Psychiatrist Jamison of Johns Hopkins University in Baltimore, Maryland,
found that established artists are significantly more likely to have mood
disorders. But she also suggests that a change of mood state might be the
key to triggering a creative event, rather than the negative mood itself.
Intelligence can help channel this thought style into great creativity, but
when combined with emotional problems, lateral, divergent or open thinking
can lead to mental illness instead.
Jordan Peterson, a psychologist at the University of Toronto, Canada,
believes he has identified a mechanism that could help explain this. He
says that the brains of creative people seem more open to incoming stimuli
than less creative types. Our senses are continuously feeding a mass of
information into our brains, which have to block or ignore most of it to
save us from being snowed under. Peterson calls this process latent
inhibition, and argues that people who have less of it, and who have a
reasonably high IQ with a good working memory can juggle more of the data,
and so maybe open to more possibilities and ideas. The downside of
extremely low latent inhibition may be a confusing thought style that
predisposes people to mental illness. So for Peterson, mental illness is
not a prerequisite for creativity, but it shares some cognitive traits.
But what of the creative act itself? One of the first studies of the
creative brain at work was by Colin Martindale, a psychologist from the
University of Maine in Orono. Back in 1978, he used a network of scalp
electrodes to record an electroencephalogram, a record of the pattern of
brain waves, as people made up stories. Creativity has two stages:
inspiration and elaboration, each characterised by very different states of
mind. While people were dreaming up their stories, he found their brains
were surprisingly quiet. The dominant activity was alpha waves, indicating
a very low level of cortical arousal: a relaxed state, as though the
conscious mind was quiet while the brain was making connections behind the
scenes. It’s the same sort of brain activity as in some stages of sleep,
dreaming or rest, which could explain why sleep and relaxation can help
people be creative. However, when these quiet-minded people were asked to
work on their stories, the alpha wave activity dropped off and the brain
became busier, revealing increased cortical arousal, more corralling of
activity and more organised thinking. Strikingly, it was the people who
showed the biggest difference in brain activity between the inspiration and
development stages who produced the most creative storylines. Nothing in
their background brain activity marked them as creative or uncreative.

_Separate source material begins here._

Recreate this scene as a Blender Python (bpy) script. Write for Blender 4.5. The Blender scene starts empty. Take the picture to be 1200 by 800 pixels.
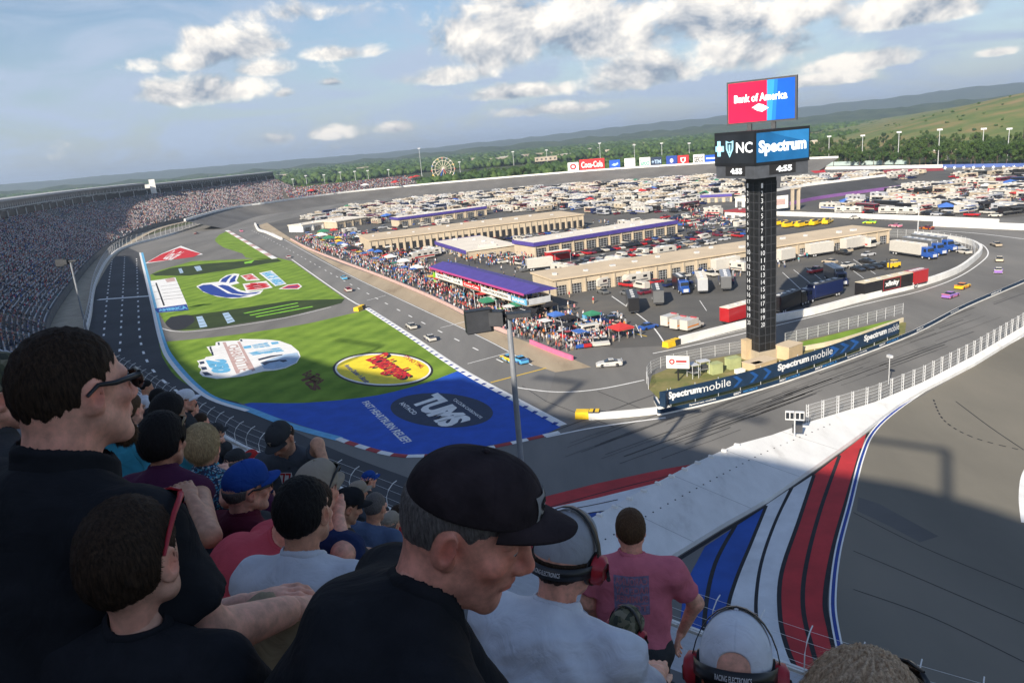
import bpy, bmesh, math, random
import numpy as np
from mathutils import Vector, Matrix
random.seed(7); rng=np.random.default_rng(7)
sc=bpy.context.scene
COL=sc.collection
PI=math.pi; R=math.radians
# ---------------------------------------------------------------- survey: photo measurements to metres
CAMZ=42.0; FPX=880.; ROLL=R(4.95)
PITCH=math.atan((400-169)*math.cos(ROLL)/FPX)
_cr,_sr,_cp,_sp=math.cos(ROLL),math.sin(ROLL),math.cos(PITCH),math.sin(PITCH)
def ray(px,py):
    x=px-600.; y=400.-py
    u=x*_cr+y*_sr; v=-x*_sr+y*_cr
    return Vector((u, FPX*_cp+v*_sp, -FPX*_sp+v*_cp))
def at(px,py,z=0.):
    d=ray(px,py); t=(z-CAMZ)/d.z
    return Vector((d.x*t,d.y*t,z))
def along(px,py,dist):
    d=ray(px,py); return Vector((0,0,CAMZ))+d*(dist/FPX)
def proj(p):
    z=p[2]-CAMZ; f=p[1]*_cp-z*_sp; v=p[1]*_sp+z*_cp; u=p[0]
    s=FPX/f; u*=s; v*=s
    return 600+u*_cr-v*_sr, 400-(u*_sr+v*_cr)
def zfor(x,y,py):
    a,b=-20.,250.
    for _ in range(40):
        m=(a+b)/2
        if proj((x,y,m))[1]>py: a=m
        else: b=m
    return a
def GP(pts,z=0.,o=(0,0),s=1.):
    return [at(o[0]+x*s,o[1]+y*s,z) for x,y in pts]
def spline(pts,n=8,closed=False):
    pts=[Vector(p) for p in pts]; out=[]; N=len(pts)
    rngk=range(N) if closed else range(N-1)
    for i in rngk:
        if closed: p0,p1,p2,p3=pts[i-1],pts[i],pts[(i+1)%N],pts[(i+2)%N]
        else:
            p0=pts[max(i-1,0)];p1=pts[i];p2=pts[i+1];p3=pts[min(i+2,N-1)]
        for k in range(n):
            t=k/n
            out.append(0.5*((2*p1)+(p2-p0)*t+(2*p0-5*p1+4*p2-p3)*t*t+(3*p1-p0-3*p2+p3)*t**3))
    if not closed: out.append(pts[-1])
    return out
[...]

“It’s as if the less creative person can’t shift gear,” says Guy Claxton, a
psychologist at the University of Bristol, UK. “Creativity requires
different kinds of thinking. Very creative people move between these states
intuitively.” Creativity, it seems, is about mental flexibility: perhaps
not a two-step process, but a toggling between two states. In a later
study, Martindale found that communication between the sides of the brain
is also important.
Paul Howard-Jones, who works with Claxton at Bristol, believes he has
found another aspect of creativity. He asked people to make up a story
based on three words and scanned their brains using functional magnetic
resonance imaging. In one trial, people were asked not to try too hard and
just report the most obvious story suggested by the words. In another, they
were asked to be inventive. He also varied the words so it was easier or
harder to link them. As people tried harder and came up with more creative
tales, there was a lot more activity in a particular prefrontal brain
region on the right-hand side. These regions are probably important in
monitoring for conflict, helping us to filter out many of the unhelpful
ways of combining the words and allowing us to pull out just the desirable
connections, Howard-Jones suggests. It shows that there is another side to
creativity, he says. The story-making task, particularly when we are
stretched, produces many options which we have to assess. So part of
creativity is a conscious process of evaluating and analysing ideas. The
test also shows that the more we try and are stretched, the more creative our
minds can be.
And creativity need not always be a solitary, tortured affair,
according to Teresa Amabile of Harvard Business School. Though there is a
slight association between solitary writing or painting and negative moods
or emotional disturbances, scientific creativity and workplace creativity
seem much more likely to occur when people are positive and buoyant. In a
decade-long study of real businesses, to be published soon, Amabile found
that positive moods relate positively to creativity in organisations and
that the relationship is a simple linear one. Creative thought also
improves people’s moods, her team found, so the process is circular. Time
pressures, financial pressures and hard-earned bonus schemes, on the other
hand, do not boost workplace creativity” internal motivation, not coercion,
produces the best work.
Another often forgotten aspect of creativity is social. Vera
John-Steiner of the University of New Mexico says that to be really
creative you need strong social networks and trusting relationships, not
just active neural networks. One vital characteristic of a highly creative
person, she says, is that they have at least one other person in their life
who doesn’t think they are completely nuts.